Thursday 21 October 2010

Lady Chatterley's Lover - D. H. Lawrence

D. H. Lawrence's randy and controversial magnum opus made for a refreshing change after reading Austen's cold, stiff prose. By far the most scandalous novel picked up this year, I was surprised at the sheer level of filth present in what I had previously presumed would adopt the Madame Bovary approach, i.e. flowery innuendo and glossed-over sexual encounters. Not this book; everything hangs out in graphic detail and unashamed directness. Lawrence's very 'accessible' language, whilst a novelty at first, could not hide the fact that the story itself was rather uninteresting. It is well-written, with areas of great insight and sensitivity, but I found the sheer 'muckiness' of it all rather underwhelming. Shocking and crude it may be, but without a tense and enthralling narrative to drive the reader forward it dragged and faltered like Clifford's chugging wheelchair - Sir Clifford being the leading harlot's disabled and impotent cuckold.

Set in the grim industrial Midlands of the 1920s, the novel is a powerful portrayal of a young woman's transition from hopelessness and celibacy, to adultery and sensual rebirth. Trapped in a cold and passionless marriage, the sexually frustrated Constance Chatterley despairs of life at Wragby Hall, her husband's grand but dismal estate. Following a lacklustre liaison with a miserly cad, Connie is about to abandon all hope of sexual fulfilment until she embarks upon a lusty love affair with Oliver Mellors, the local gamekeeper. With the threat of scandal hanging over them, the pair must bridge the gulf caused by class difference if they wish to endure society's scorn and escape a life of mediocrity. The plot is simple enough, with the main focus being on Connie's character, her mental and physical suffocation at the hands of the amiable but soulless Clifford and her salvation with a man from the working class. If there was ever a definitive novel written about utter alienation, this might be it. The sense of isolation and social estrangement has rarely been more potently captured than it is here, but at what cost?

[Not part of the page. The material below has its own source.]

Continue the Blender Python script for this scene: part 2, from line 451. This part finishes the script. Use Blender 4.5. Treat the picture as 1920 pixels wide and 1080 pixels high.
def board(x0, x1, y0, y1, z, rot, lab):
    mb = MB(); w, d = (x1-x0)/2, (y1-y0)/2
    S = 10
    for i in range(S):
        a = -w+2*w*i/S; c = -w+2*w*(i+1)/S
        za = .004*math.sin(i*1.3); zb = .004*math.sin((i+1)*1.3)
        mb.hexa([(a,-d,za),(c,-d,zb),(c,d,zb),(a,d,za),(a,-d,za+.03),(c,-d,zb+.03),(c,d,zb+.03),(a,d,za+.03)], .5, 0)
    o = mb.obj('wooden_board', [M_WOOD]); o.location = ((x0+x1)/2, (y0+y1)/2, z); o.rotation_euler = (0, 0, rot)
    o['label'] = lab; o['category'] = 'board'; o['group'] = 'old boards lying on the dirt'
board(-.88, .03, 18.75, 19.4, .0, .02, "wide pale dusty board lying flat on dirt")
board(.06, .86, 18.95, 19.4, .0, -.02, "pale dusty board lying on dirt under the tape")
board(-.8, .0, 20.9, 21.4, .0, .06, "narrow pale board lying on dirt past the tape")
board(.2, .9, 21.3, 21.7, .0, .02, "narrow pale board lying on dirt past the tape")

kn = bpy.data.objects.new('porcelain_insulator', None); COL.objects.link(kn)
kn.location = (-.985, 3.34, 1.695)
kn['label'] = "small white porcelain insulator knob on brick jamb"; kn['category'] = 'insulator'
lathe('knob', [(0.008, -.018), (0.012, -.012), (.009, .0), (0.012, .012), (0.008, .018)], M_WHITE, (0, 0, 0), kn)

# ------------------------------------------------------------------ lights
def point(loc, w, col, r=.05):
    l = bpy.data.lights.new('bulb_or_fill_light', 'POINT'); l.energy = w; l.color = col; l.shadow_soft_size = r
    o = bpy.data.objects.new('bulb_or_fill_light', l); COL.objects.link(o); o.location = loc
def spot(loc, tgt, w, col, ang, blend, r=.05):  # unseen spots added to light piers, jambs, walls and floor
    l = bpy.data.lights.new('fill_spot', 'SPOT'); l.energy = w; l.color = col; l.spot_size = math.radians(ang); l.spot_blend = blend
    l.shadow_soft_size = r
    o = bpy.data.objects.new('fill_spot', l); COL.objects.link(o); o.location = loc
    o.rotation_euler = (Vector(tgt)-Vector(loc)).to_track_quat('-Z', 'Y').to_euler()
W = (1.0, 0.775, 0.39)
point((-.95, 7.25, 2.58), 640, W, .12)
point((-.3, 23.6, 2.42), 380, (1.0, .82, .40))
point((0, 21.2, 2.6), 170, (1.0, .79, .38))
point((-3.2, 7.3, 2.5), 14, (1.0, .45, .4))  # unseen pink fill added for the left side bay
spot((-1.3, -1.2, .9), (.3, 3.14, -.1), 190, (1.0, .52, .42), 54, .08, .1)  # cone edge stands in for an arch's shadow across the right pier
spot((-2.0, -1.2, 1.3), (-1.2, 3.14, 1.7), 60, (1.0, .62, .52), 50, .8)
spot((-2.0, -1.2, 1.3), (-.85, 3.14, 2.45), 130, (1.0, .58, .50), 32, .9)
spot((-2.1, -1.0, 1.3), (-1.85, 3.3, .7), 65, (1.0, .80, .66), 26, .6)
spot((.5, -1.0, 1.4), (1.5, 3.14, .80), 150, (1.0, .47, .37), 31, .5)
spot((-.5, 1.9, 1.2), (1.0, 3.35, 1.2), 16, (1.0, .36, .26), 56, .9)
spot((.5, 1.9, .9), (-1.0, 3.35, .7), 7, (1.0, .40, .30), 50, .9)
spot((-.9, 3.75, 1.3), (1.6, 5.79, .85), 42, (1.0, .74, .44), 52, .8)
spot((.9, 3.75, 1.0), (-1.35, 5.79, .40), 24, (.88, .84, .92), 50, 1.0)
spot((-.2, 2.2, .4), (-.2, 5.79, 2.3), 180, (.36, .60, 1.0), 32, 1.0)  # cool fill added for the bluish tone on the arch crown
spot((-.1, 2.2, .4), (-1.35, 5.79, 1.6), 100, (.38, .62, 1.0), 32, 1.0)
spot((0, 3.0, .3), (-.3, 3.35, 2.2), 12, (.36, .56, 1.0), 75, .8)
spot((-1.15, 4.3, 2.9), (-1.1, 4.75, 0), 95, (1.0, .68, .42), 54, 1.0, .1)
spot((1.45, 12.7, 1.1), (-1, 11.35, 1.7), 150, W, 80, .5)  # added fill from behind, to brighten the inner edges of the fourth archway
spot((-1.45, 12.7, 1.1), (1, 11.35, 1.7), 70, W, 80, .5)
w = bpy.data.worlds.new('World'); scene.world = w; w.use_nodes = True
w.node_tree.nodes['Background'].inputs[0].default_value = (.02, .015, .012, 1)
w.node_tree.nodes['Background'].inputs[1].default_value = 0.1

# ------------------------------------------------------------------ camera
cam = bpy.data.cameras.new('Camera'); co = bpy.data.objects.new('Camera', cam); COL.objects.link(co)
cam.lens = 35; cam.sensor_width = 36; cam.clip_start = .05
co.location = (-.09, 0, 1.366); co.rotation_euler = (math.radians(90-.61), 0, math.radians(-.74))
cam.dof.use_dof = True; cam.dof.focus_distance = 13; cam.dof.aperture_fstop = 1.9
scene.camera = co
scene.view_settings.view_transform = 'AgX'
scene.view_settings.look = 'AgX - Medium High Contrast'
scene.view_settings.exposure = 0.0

Lady Chatterley's Lover is an uncomfortable, depressing read, particularly the first half of the book. Lawrence's sheer pessimism and constant, unwearying nihilism succeeds in sucking the life and energy out of the reader. There are beautiful descriptions of Spring and erotically charged passages of rippling orgasms and anal intercourse, but the void in between is a philosophical wasteland of misery. Rampant sex aside, the book is essentially an anti-war message. It presents a post WWI world in a state of denial and shock, a social and industrial crisis with the ever looming threat of worse to come. Lawrence anticipates the horrors of WWII with Mellors' prophetic comment: “...there's a bad time coming! If things go on as they are, there's nothing lies in the future but death and destruction...” The mechanisation of industry is described as a sickness sweeping the country, a degradation of modern civilisation which only a return to earlier ways of existence can cure, namely the real and unaffected gritty intercourse between man and woman. As Lawrence states in 'A Propos to Lady Chatterley's Lover', the rejuvenation of England depends on marriage and the phallus.

I gave the book a two star rating which was perhaps unfair considering the amount of contemplative reflection it stirred in me, but some of the chapters were tedious and Lawrence's preaching did get tiresome at times. The man has some interesting ideas on social reform but he is manic in his execution of them, relentlessly hammering home the same points ad nauseam. Some might call this device hypnotic, poetic, or mesmerising; I found it frustrating. Only very occasionally does LCL come close to anything like humour. There are some wry comments on the futility of mankind, an amusing chapter where Clifford's motorised wheelchair gets stuck on a hill, and playful sexual scenes bordering on the ludicrous, but the majority of the book is deadpan serious. I would say that LCL is marginally more appealing to women due to the escapist fantasy of getting down and dirty with a grubby gamekeeper. Depressed people should probably give it a miss.